Dr. Sevcikova Sehyr hopes develop ASL-LEX 3.0 into a “lexicon-wide network of how signs are interconnected via their meaning as well as their physical form, and how meaning and form possibly influence each other.” She has proposed a study where the team will ask deaf ASL signers to think of signs that are associated by meaning to the signs in ASL-LEX. “This will tell us how many close or distant neighbors or ‘friends’ each sign has, how strong and diverse their neighborhoods are, or what attracts them to some friends but not others,” she says. Caselli adds that “ASL-LEX 3.0 will also help us know not only what these signs mean, but what parts of meaning show up in the sign forms.”

Lexical databases which document these relationships have been critical to the development of the natural language processing technology that makes applications like Siri and Alexa possible for spoken languages.
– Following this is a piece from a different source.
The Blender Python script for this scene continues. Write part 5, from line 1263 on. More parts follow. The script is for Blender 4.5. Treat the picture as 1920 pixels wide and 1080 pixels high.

Sign language recognition technology has lagged behind, but by documenting the same relationships in ASL ASL-LEX opens the door for similar Artificial Intelligence developments sign recognition and automatic translation software.

A research team that included Dr. Caselli and authors from Microsoft, Gallaudet University, Rochester Institute of Technology, Paris-Saclay University, University of Maryland, and Leiden University examined the current state and future challenges of successful sign language recognition, generation, and translation systems in their paper, “Sign Language Recognition, Generation, and Translation: An Interdisciplinary Perspective,” which won the ASSETS 2019 Best Paper Award.

“ASL-LEX 1.0 was our attempt at getting basic information about a large portion of ASL signs into one spot, and document about six phonological features per sign,” says Dr. Caselli. “2.0 expands the number of signs we include and the number of phonological features we track — up to 15 now. What is special about 3.0 is that it will add meaning.”

With funding secured and participation from Co-PIs at San Diego State University and Tufts University on board, ASL-LEX 3.0 should become public in 2022.